According to Klein, it means literally "one hundred thousand" and is a reference to the insects that gather in great numbers on the trees and create the resin. But others say lakh is perhaps an alteration of Sanskrit rakh, from an IE root word for "color, dye" [Watkins]. Still another guess is that Sanskrit laksha is related to English lax, lox "salmon," and the substance perhaps was so called from being somewhat the color of salmon [Barnhart]. Also see shellac (n.).
lace (n.)
early 13c., laz, "cord made of braided or interwoven strands of silk, etc.," from Old French laz "a net, noose, string, cord, tie, ribbon, or snare" (Modern French lacs), from Vulgar Latin *lacium, from Latin laqueum (nominative laqueus) "a noose, a snare" (source also of Italian laccio, Spanish lazo, English lasso), a trapping and hunting term, probably from Italic base *laq- "to ensnare" (compare Latin lacere "to entice").
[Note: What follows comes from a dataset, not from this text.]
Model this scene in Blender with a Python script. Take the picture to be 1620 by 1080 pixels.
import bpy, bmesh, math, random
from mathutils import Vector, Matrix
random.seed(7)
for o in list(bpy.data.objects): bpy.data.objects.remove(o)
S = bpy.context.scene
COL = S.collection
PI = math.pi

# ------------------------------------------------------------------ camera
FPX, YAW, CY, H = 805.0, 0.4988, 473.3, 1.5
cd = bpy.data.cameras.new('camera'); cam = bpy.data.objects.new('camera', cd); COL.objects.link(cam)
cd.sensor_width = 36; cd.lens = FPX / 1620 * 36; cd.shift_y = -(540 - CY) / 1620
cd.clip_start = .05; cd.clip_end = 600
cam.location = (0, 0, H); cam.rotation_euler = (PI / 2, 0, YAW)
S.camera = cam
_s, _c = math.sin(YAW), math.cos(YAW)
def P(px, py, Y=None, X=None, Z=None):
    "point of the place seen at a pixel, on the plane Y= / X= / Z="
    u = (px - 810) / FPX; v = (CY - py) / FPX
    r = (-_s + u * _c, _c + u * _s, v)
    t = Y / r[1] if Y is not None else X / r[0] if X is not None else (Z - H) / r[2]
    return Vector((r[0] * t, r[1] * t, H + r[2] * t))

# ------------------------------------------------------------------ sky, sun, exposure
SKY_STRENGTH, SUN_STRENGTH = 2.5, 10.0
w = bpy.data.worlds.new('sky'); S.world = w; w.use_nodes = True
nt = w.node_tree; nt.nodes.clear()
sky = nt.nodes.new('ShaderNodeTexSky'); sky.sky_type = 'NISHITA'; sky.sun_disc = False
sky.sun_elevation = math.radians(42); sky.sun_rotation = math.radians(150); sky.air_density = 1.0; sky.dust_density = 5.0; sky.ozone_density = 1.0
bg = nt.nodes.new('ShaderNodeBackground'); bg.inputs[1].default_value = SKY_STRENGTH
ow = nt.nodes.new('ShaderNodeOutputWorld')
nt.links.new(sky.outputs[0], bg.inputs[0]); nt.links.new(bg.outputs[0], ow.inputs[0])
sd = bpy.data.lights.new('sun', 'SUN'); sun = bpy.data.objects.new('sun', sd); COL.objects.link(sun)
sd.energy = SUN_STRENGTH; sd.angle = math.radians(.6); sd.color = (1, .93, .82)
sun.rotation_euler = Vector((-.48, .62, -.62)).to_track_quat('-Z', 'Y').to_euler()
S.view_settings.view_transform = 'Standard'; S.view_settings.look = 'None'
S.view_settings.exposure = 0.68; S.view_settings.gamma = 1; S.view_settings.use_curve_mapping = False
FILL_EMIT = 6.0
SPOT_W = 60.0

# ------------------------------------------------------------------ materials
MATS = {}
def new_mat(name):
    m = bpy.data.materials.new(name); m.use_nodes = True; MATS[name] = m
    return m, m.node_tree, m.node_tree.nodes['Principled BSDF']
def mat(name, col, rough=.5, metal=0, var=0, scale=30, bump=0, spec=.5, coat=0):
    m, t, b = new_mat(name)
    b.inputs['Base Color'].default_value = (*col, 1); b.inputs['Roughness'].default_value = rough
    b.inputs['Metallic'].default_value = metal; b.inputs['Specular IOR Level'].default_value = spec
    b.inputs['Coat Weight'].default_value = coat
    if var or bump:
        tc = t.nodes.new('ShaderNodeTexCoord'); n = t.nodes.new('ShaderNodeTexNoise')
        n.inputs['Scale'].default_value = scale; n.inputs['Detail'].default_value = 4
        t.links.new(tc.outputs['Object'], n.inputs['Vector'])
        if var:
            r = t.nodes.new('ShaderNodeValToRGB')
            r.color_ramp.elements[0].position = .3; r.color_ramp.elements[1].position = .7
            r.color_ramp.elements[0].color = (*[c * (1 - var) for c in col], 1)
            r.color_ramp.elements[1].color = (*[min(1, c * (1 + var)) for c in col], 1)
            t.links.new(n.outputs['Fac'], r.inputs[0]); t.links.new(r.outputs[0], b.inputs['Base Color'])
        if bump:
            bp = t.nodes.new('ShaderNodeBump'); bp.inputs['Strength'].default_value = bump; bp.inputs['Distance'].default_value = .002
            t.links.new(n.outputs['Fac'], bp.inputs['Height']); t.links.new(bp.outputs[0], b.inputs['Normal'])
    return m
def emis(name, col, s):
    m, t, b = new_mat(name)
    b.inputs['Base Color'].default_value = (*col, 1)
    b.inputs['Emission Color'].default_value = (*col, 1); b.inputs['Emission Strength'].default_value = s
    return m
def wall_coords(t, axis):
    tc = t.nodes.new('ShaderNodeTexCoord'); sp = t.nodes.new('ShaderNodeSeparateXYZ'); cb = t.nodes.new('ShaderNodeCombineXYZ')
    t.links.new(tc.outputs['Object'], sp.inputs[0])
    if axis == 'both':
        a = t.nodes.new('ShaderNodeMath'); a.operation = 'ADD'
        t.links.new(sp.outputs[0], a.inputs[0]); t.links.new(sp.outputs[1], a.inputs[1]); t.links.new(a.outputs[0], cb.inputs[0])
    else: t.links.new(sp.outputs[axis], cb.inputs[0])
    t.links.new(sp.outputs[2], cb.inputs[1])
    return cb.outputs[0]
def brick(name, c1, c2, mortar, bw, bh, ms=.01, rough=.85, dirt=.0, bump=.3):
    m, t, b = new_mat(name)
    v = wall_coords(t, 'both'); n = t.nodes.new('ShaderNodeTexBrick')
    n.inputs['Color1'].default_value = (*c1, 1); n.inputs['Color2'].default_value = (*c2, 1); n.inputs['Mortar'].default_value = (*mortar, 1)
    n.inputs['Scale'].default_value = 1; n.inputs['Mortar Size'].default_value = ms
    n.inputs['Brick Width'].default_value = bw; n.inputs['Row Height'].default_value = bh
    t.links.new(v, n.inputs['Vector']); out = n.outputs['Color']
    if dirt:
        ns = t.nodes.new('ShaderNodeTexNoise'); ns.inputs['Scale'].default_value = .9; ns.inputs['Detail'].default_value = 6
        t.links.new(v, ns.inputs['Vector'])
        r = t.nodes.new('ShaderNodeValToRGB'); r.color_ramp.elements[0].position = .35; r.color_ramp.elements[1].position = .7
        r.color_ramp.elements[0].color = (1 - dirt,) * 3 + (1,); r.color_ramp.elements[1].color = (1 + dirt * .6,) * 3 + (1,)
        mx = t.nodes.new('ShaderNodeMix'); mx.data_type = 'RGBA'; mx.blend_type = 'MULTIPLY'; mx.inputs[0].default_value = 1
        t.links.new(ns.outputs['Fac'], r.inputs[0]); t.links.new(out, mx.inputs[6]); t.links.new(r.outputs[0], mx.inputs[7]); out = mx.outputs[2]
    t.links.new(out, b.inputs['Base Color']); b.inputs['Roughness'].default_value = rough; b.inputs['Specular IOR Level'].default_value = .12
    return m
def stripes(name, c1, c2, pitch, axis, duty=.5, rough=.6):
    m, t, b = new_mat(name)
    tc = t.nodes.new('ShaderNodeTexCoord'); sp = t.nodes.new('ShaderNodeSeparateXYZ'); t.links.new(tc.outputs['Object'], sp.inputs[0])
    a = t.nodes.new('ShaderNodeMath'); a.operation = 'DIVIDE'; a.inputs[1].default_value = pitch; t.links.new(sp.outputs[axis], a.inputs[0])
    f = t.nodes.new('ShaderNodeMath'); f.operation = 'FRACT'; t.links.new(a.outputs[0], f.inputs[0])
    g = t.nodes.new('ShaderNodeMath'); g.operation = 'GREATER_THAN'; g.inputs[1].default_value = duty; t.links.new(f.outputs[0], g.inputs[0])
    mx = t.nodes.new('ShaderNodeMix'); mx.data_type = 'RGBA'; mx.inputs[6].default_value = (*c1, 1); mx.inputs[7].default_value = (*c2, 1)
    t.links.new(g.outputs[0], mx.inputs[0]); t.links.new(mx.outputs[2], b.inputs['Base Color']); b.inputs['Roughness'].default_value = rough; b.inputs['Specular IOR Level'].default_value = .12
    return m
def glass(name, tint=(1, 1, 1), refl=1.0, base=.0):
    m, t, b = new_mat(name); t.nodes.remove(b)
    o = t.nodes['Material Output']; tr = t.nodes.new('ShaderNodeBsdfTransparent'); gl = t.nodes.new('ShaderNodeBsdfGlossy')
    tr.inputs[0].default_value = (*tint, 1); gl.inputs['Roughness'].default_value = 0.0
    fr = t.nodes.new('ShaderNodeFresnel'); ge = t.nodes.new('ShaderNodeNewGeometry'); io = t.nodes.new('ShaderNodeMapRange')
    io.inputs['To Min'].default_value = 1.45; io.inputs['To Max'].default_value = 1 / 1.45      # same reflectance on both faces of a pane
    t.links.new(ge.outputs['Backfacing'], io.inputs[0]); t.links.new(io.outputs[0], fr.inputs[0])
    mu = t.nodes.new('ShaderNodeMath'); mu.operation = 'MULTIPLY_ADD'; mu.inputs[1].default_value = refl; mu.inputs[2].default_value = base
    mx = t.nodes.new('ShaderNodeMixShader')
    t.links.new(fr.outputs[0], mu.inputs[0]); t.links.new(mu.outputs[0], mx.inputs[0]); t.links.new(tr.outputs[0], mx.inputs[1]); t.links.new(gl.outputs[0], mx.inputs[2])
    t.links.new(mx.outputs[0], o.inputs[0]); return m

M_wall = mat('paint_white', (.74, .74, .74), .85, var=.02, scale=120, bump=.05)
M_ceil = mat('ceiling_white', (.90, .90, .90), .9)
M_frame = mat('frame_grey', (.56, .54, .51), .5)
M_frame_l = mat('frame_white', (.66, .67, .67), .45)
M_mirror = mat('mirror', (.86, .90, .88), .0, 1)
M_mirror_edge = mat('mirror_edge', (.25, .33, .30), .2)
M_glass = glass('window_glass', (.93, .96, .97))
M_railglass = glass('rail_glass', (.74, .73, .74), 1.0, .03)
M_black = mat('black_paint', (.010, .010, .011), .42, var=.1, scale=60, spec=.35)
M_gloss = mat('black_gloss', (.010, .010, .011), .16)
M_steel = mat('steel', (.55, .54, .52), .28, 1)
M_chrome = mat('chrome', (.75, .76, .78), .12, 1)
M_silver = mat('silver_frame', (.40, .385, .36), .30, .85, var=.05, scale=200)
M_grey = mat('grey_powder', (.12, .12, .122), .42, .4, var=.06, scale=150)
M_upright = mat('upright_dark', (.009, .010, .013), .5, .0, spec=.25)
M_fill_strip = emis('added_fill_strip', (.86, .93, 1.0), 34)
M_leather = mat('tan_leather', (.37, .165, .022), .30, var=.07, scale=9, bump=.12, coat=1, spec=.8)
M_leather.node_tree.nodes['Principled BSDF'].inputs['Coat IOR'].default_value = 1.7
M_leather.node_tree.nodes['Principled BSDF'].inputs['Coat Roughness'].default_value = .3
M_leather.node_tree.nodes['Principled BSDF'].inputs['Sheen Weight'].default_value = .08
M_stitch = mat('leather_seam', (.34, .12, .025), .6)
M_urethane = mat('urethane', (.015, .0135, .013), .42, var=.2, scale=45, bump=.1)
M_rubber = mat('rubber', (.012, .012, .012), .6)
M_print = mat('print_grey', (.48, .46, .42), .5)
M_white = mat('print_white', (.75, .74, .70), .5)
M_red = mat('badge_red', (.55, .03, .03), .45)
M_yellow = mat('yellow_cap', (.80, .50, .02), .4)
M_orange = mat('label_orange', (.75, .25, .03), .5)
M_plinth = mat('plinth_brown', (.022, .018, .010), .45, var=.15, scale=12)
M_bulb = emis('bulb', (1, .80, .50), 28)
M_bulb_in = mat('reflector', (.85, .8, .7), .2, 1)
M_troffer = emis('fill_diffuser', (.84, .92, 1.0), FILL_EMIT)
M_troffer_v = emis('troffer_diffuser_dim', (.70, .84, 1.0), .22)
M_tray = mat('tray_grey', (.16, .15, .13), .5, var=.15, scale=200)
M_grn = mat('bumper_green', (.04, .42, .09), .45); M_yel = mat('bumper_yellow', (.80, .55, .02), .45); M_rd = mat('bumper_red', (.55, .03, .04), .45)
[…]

Later also "net, noose, snare" (c. 1300); and "piece of cord used to draw together the edges of slits or openings in an article of clothing" (late 14c., as preserved in shoelace). In Middle English it mostly had the sense "cord, thread," especially for tying or binding. It was used of fishing lines and perhaps the gallows rope, crossbeams in architecture, and the net Vulcan used to catch Venus in adultery. Death's lace was the icy grip of Death, and Love's lace was a binding love.

From 1540s as "ornamental cord or braid," hence the meaning "fabric of fine threads in a patterned ornamental open net" (1550s), which soon became the main meaning of the English word. "Century Dictionary" (1902) describes by name 87 varieties. As an adjective, lace-curtain "middle class" (or lower-class with middle-class pretensions), often used in reference to Irish-Americans, is attested by 1928.
lace (v.)
c. 1200, "fasten (clothing, etc.) with laces and ties," from Old French lacier "entwine, interlace, fasten with laces, lace on; entrap, ensnare," from laz "net, noose, string, cord" (see lace (n.)). From early 14c. as "tighten (a garment) by pulling its laces." From 1590s as "to adorn with lace;" the meaning "to intermix (coffee, etc.) with a dash of liquor" (1670s) originally also was used of sugar, and comes via the notion of "to ornament or trim," as with lace. Meaning "beat, lash, mark with the lash" is from 1590s, from the pattern of streaks. Related: Laced; lacing. Laced mutton was "an old word for a whore" [Johnson].
lace-up (adj.)
1831, originally of boots, from the verbal phrase, from lace (v.) + up (adv.).
lace-wing (n.)
also lacewing, type of insect, 1847; see lace (n.) + wing (n.). Earlier was lace-winged fly (1826), and the shorter for might be from this.
Lacedaemonian (adj.)
"pertaining to Sparta," 1709, from Latin Lacedaemonius, from Greek Lakedaimonios, from Lakedaimon, an ancient Greek name for Sparta as the capital of Lakonia (see laconic). From 1713 as a noun.
laceman (n.)
dealer in laces, 1660s, from lace (n.) + man.
lacerate (v.)
"to tear roughly," early 15c., from Latin laceratus, past participle of lacerare "tear to pieces, mangle," figuratively, "to slander, censure, abuse," from lacer "torn, mangled," from PIE root *lek- "to rend, tear" (source also of Greek lakis "tatter, rag," lakizein "to tear to pieces;" Latin lacinia "flap of a garment," lancinare "to pierce, stab;" Russian lochma "rag, tatter, scrap;" Albanian l'akur "naked"). Figurative sense in English is from 1640s. Related: Lacerated; lacerating.
laceration (n.)
1590s, "act of lacerating;" 1630s, "breach or rend made by tearing;" from Middle French lacération, from Latin lacerationem (nominative laceratio) "a tearing, rending, mutilation," noun of action from past participle stem of lacerare "tear to pieces, mangle; slander, abuse" (see lacerate).
lacertine (adj.)
"lizard-like," 1841, from Latin lacerta (see lizard). Other adjectives from the early years of dinosaur paleontology were lacertian (1841), lacertilian (1848). In decorative arts, lacertine work (1854) consists of intertwined serpents.
see lacy.
laches (n.)
"negligence in performance of legal duty," 1570s, earlier simply "slackness, negligence, want of zeal" (late 14c.), from Anglo-French laches, Old French lachesse "lawlessness, remissness," from Old French lasche "lax, remiss" (Modern French lâche), verbal adjective from lascher, from Vulgar Latin *lascare, classical laxare "to slacken, relax," from laxus "loose; yielding; indulgent" (from PIE root *sleg- "be slack, be languid"). Compare riches.